Social Responsiveness – The New Packaging Trend

Three Es

It’s not a question anymore if consumers care about a company’s social responsiveness; countless studies have shown that a brand’s social responsibility hugely affects consumers’ purchasing decisions.

Nielsen, in a new global survey published in 2014, showed that 55% of global online buyers across 60 countries say they are willing to spend more on products and services of companies committed to positive social and environmental impact. They say that they check the product’s label first to see if it has social responsibility claims. Those with the strongest preference for socially responsive brands are in Asia-Pacific (64%), Latin America (63%) and the Middle East/Africa (63%).

Three Es

The Three E’s

Corporate responsibility can be subdivided into three main components: economic responsibility, ethical responsibility, and ecological responsibility.

Financial responsibility is a corporation’s commitment to driving the local and even global economy upwards while giving value to its stakeholders. It is ensuring that there is profit for the region from which the product or service came, and to the one to which it was sold. This entails fair taxation system and right pricing.

Ethical responsibility heavily considers the question “Is anyone being exploited in the process of producing and selling the products and services?” This is where the issue of child labor, sweatshops, and forced labor falls into.

Lastly, ecological responsibility is the obligation of corporations to ensure that the environment is not irreparably harmed in the manufacturing process.

Social Responsibility in Packaging

The playing field of packaging designing now includes the social responsibility category. If your packaging shows any of the mentioned three E’s, it will significantly increase your sales. Nielsen found that brands with social responsibility claims on the packaging had an average annual sales increase of 2 percent, while those that promoted social responsibility actions through marketing campaigns had a 5 percent annual sales increase. This is in contrast to the 1 percent sales rise of products with no social responsibility claims.

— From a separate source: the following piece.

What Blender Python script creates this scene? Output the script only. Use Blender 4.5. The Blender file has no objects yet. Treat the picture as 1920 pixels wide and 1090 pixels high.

One such brand that widely promotes social responsibility is the giant shoe brand TOMS. In fact, its entire business model is built around the concept of social responsibility. It started in 2006 when American traveler Blake Mycoskie discovered that children in an Argentinian village had no shoes for their feet. It moved him to establish a privately-owned company, TOMS®, that will give a pair of shoe to a child in need for every purchased pair of shoe. It further extended to give help to children with poor eyesight by launching  TOMS® Eyewear. The campaign is called One for One®.

TOM Years Packaging

This advocacy assures consumers that by purchasing a pair of shoe, they not only get quality footwear, but they are also able to help poverty-stricken children around the globe.

Their packaging reflects this advocacy. It states in simple and understandable terms the mechanics of One for One®. Now TOMS® is one of the most successful shoe brands in the globe.

Gone are the days of passive consumerism. As consumers become more socially aware, corporations should ride the momentum of creating culturally responsive packaging that will attract loyal buyers.